Spring International first launched a five-day package tour to any of the three cities - Seoul, Gwangju and Seowipo - for 11,800 yuan (US$1,422) in February. Reacting to poor sales, the company has rolled out various schemes - ranging from 5,900 yuan for city to 26,800 yuan for three cities - in the past two months.

So far, only 700 fans have registered with the agency, still 300 short of the 1,000 tickets it ordered from the China Football Association.

Shanghai China Travel Service Co. is in a worse situation because it received tickets from the CFA much later.

It first offered a four-day package tour to any of the three destinations for 9,800 yuan in late March, but few were interested. Last week, it began offering a two-day package tour for 5,900 yuan and that, too, may change.

"Local fans who could afford the high prices have already gone to Spring International," moaned Chen Suiqin of Shanghai China Travel.

"We believe a two-day outbound tour is too short so we are discussing a five-day tour by ship," Chen added.

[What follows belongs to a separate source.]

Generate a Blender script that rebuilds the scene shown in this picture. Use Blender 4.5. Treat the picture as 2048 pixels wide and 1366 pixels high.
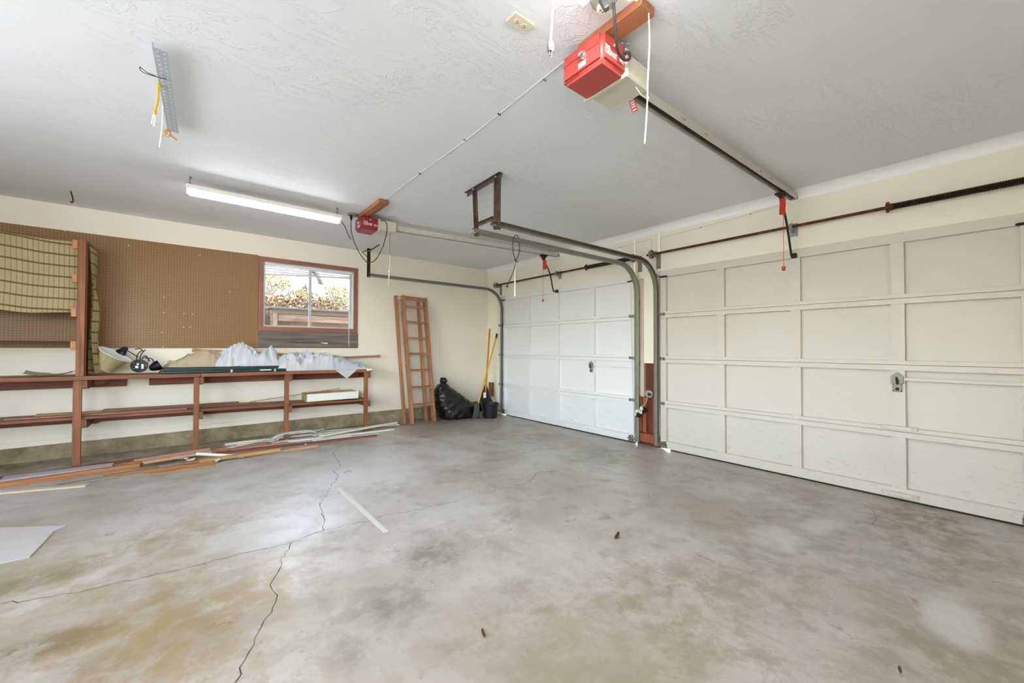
import bpy, bmesh, math, random
from mathutils import Vector, Matrix, noise
random.seed(7)
for o in list(bpy.data.objects): bpy.data.objects.remove(o, do_unlink=True)
scene = bpy.context.scene
C = scene.collection
V = Vector
PI = math.pi

# ------------------------------------------------------------------ camera
H = 2.675                      # ceiling height
SLOPE = 0.0095                 # the slab falls towards the garage doors
def fz(x): return -SLOPE * x
cam_d = bpy.data.cameras.new('camera'); cam = bpy.data.objects.new('camera', cam_d); C.objects.link(cam)
cam_d.sensor_fit = 'HORIZONTAL'; cam_d.sensor_width = 36.0; cam_d.lens = 36.0 * 789.763 / 2048
cam_d.clip_start = 0.02; cam_d.clip_end = 200
yaw, pit, rol = math.radians(39.3453), math.radians(0.8659), math.radians(0.1741)
fw = V((math.sin(yaw)*math.cos(pit), math.cos(yaw)*math.cos(pit), math.sin(pit)))
rt = V((math.cos(yaw), -math.sin(yaw), 0)); up = rt.cross(fw)
r2 = rt*math.cos(rol) + up*math.sin(rol); u2 = -rt*math.sin(rol) + up*math.cos(rol)
m3 = Matrix((r2, u2, -fw)).transposed()
cam.matrix_world = Matrix.Translation((-4.3958, -6.1002, 1.2097)) @ m3.to_4x4()
scene.camera = cam

# ------------------------------------------------------------------ world, sun, exposure
world = bpy.data.worlds.new('world'); scene.world = world; world.use_nodes = True
wn = world.node_tree.nodes; wl = world.node_tree.links
bg = wn['Background']
sky = wn.new('ShaderNodeTexSky'); sky.sky_type = 'NISHITA'; sky.sun_disc = False
sky.sun_elevation = math.radians(48); sky.sun_rotation = math.radians(60); sky.air_density = 1.0; sky.dust_density = 2.0
hsv = wn.new('ShaderNodeHueSaturation'); hsv.inputs['Saturation'].default_value = 0.6
wl.new(sky.outputs[0], hsv.inputs['Color']); wl.new(hsv.outputs[0], bg.inputs[0])
bg.inputs[1].default_value = 1.75
sun_d = bpy.data.lights.new('sun', 'SUN'); sun_d.energy = 1.8; sun_d.angle = math.radians(0.6); sun_d.color = (1, .95, .86)
sun = bpy.data.objects.new('sun', sun_d); C.objects.link(sun)
sun.rotation_euler = V((-0.50, -0.58, -0.66)).to_track_quat('-Z', 'Y').to_euler()   # from beyond the doors, high
scene.view_settings.view_transform = 'Standard'; scene.view_settings.look = 'None'
scene.view_settings.exposure = 1.18; scene.view_settings.gamma = 1.0; scene.view_settings.use_curve_mapping = False
LAMP_W = 140.0                  # strength of the lit ceiling lamp panels
TUBE_W = 15.0                  # strength of the lit fluorescent tube

# ------------------------------------------------------------------ mesh helpers
def add_box(bm, lo, hi, bev=0.0):
    lo, hi = V(lo), V(hi); c = (lo+hi)/2; s = hi-lo
    r = bmesh.ops.create_cube(bm, size=1, matrix=Matrix.Translation(c) @ Matrix.Diagonal((s.x, s.y, s.z, 1)))
    if bev: bmesh.ops.bevel(bm, geom=list({e for v in r['verts'] for e in v.link_edges}), offset=bev, segments=1, affect='EDGES')
def add_obox(bm, p0, p1, w, t, upv=(0,0,1), bev=0.0):
    """box along p0->p1, width w sideways, thickness t along up"""
    p0, p1 = V(p0), V(p1); d = p1-p0; L = d.length; x = d.normalized(); u = V(upv)
    y = u.cross(x); y = y.normalized() if y.length > 1e-6 else V((0,1,0)); z = x.cross(y)
    m = Matrix((x, y, z)).transposed().to_4x4(); m.translation = (p0+p1)/2
    r = bmesh.ops.create_cube(bm, size=1, matrix=m @ Matrix.Diagonal((L, w, t, 1)))
    if bev: bmesh.ops.bevel(bm, geom=list({e for v in r['verts'] for e in v.link_edges}), offset=bev, segments=1, affect='EDGES')
def frame_of(d):
    d = d.normalized(); a = V((0,0,1)) if abs(d.z) < .9 else V((1,0,0))
    x = a.cross(d).normalized(); return x, d.cross(x)
def add_tube(bm, pts, r, n=8, closed=False, flat=None):
    pts = [V(p) for p in pts]; N = len(pts); rings = []
    rr = r if isinstance(r, (list, tuple)) else [r]*N
    px = None
    for i, p in enumerate(pts):
        a = pts[(i-1) % N] if (closed or i > 0) else p
        b = pts[(i+1) % N] if (closed or i < N-1) else p
        d = (b-a)
        if d.length < 1e-9: d = V((0,0,1))
        if px is None: px, py = frame_of(d)
        else:
            dn = d.normalized(); px = (px - dn*px.dot(dn)); px = px.normalized() if px.length > 1e-6 else frame_of(d)[0]; py = dn.cross(px)
        rings.append([bm.verts.new(p + (px*math.cos(2*PI*k/n) + py*math.sin(2*PI*k/n))*rr[i]) for k in range(n)])
    for i in range(N if closed else N-1):
        A, B = rings[i], rings[(i+1) % N]
        for k in range(n): bm.faces.new((A[k], A[(k+1) % n], B[(k+1) % n], B[k]))
    if not closed:
        bm.faces.new(rings[0][::-1]); bm.faces.new(rings[-1])
def add_prism(bm, pts, vec):
    """polygon pts extruded by vec"""
    vec = V(vec); a = [bm.verts.new(V(p)) for p in pts]; b = [bm.verts.new(V(p)+vec) for p in pts]; n = len(pts)
    bm.faces.new(a[::-1]); bm.faces.new(b)
    for i in range(n): bm.faces.new((a[i], a[(i+1) % n], b[(i+1) % n], b[i]))
def add_lathe(bm, prof, base, axis, n=24, cap0=True, cap1=True):
    base = V(base); axis = V(axis).normalized(); x, y = frame_of(axis); rings = []
    for r, h in prof:
        rings.append([bm.verts.new(base + axis*h + (x*math.cos(2*PI*k/n) + y*math.sin(2*PI*k/n))*max(r, 1e-4)) for k in range(n)])
    for A, B in zip(rings, rings[1:]):
        for k in range(n): bm.faces.new((A[k], A[(k+1) % n], B[(k+1) % n], B[k]))
    if cap0: bm.faces.new(rings[0][::-1])
    if cap1: bm.faces.new(rings[-1])
def add_ball(bm, c, r, sub=2):
    bmesh.ops.create_icosphere(bm, subdivisions=sub, radius=r, matrix=Matrix.Translation(V(c)))
def sweep(bm, pts, section, ups):
    """closed 2-D section [(a,b)..] swept along pts; a along side vector, b along ups[i]"""
    rings = []
    N = len(pts); pts = [V(p) for p in pts]
    for i, p in enumerate(pts):
        d = (pts[min(i+1, N-1)] - pts[max(i-1, 0)]).normalized(); u = V(ups[i]); s = d.cross(u).normalized(); u = s.cross(d)
        rings.append([bm.verts.new(p + s*a + u*b) for a, b in section])
    n = len(section)
    for A, B in zip(rings, rings[1:]):
        for k in range(n): bm.faces.new((A[k], A[(k+1) % n], B[(k+1) % n], B[k]))
    bm.faces.new(rings[0][::-1]); bm.faces.new(rings[-1])

ABS = {}
def place(o, parent, at):
    ABS[o] = V(at)
    if parent is not None: o.parent = parent; o.location = V(at) - ABS[parent]
    else: o.location = V(at)
def obj(name, bm, mat, parent=None, smooth=False, **props):
    bmesh.ops.recalc_face_normals(bm, faces=bm.faces)
    me = bpy.data.meshes.new(name)
    lo = V((min(v.co.x for v in bm.verts), min(v.co.y for v in bm.verts), min(v.co.z for v in bm.verts)))
    hi = V((max(v.co.x for v in bm.verts), max(v.co.y for v in bm.verts), max(v.co.z for v in bm.verts)))
    at = V(((lo.x+hi.x)/2, (lo.y+hi.y)/2, lo.z))
    bmesh.ops.translate(bm, verts=bm.verts, vec=-at)
    bm.to_mesh(me); bm.free()
    if mat: me.materials.append(mat)
    if smooth:
        for p in me.polygons: p.use_smooth = True
        try: me.set_sharp_from_angle(angle=math.radians(40))
        except Exception: pass
    o = bpy.data.objects.new(name, me); C.objects.link(o); place(o, parent, at)
    for k, v in props.items(): o[k] = v
    return o
def B(): return bmesh.new()
def boxo(name, lo, hi, mat, parent=None, bev=0.0, **props):
    bm = B(); add_box(bm, lo, hi, bev); return obj(name, bm, mat, parent, **props)
def oboxo(name, p0, p1, w, t, mat, parent=None, upv=(0,0,1), bev=0.0, **props):
    """a box object whose local X runs along the piece, so that grain follows it"""
    p0, p1 = V(p0), V(p1); d = p1-p0; L = d.length; x = d.normalized(); u = V(upv)
    y = u.cross(x); y = y.normalized() if y.length > 1e-6 else V((0,1,0)); z = x.cross(y)
    bm = B(); add_box(bm, (-L/2, -w/2, -t/2), (L/2, w/2, t/2), bev)
    me = bpy.data.meshes.new(name); bm.to_mesh(me); bm.free(); me.materials.append(mat)
    o = bpy.data.objects.new(name, me); C.objects.link(o); place(o, parent, (p0+p1)/2)
    o.rotation_mode = 'QUATERNION'; o.rotation_quaternion = Matrix((x, y, z)).transposed().to_quaternion()
    for k, v in props.items(): o[k] = v
    return o
def tubeo(name, pts, r, mat, parent=None, n=8, closed=False, **props):
    bm = B(); add_tube(bm, pts, r, n, closed); return obj(name, bm, mat, parent, True, **props)
def thing(name, label, cat, at=(0,0,0), group=None):
    o = bpy.data.objects.new(name, None); C.objects.link(o); o.empty_display_size = .1; place(o, None, at)
    o['label'] = label; o['category'] = cat
    if group: o['group'] = group
    return o
def struct_root(name, at, label=None):
    o = bpy.data.objects.new(name, None); C.objects.link(o); o.empty_display_size = .1; place(o, None, at); o['kind'] = 'structure'
    if label: o['label'] = label
    return o
def tag(o, label, cat, group=None):
    o['label'] = label; o['category'] = cat
    if group: o['group'] = group
    return o
def catmull(P, k=8):
    P = [V(p) for p in P]; out = []
    for i in range(len(P)-1):
        p0, p1, p2, p3 = P[max(i-1,0)], P[i], P[i+1], P[min(i+2,len(P)-1)]
        for j in range(k):
            t = j/k
            out.append(.5*((2*p1)+(-p0+p2)*t+(2*p0-5*p1+4*p2-p3)*t*t+(-p0+3*p1-3*p2+p3)*t**3))
    out.append(P[-1]); return out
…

Fans can also opt for other agencies, including Shanghai China International Travel Service Co., which have limited tickets provided to them by the sponsors and available for about 8,000 yuan as part of a five-day package tour, including one game.

China, in Group C, plays Costa Rica on June 4 in Gwangju, Brazil on June 8 in Seogwipo and Turkey on June 13 in Seoul.

Locals attributed their lack of enthusiasm to the high prices.

"The charge has increased three-fold - too expensive," said Eric Jiang, a local fan. "I would prefer to stay at home and watch the live telecast rather than endure a tiresome trip, eat disagreeable food and live in an ordinary but expensive hotel."

But the agencies attributed the high charge to a hike in lodging, dining and transportation fees in South Korea.

"The CFA has set the price according to the charges in South Korea," said Jiang Weihao of Spring International Travel Service.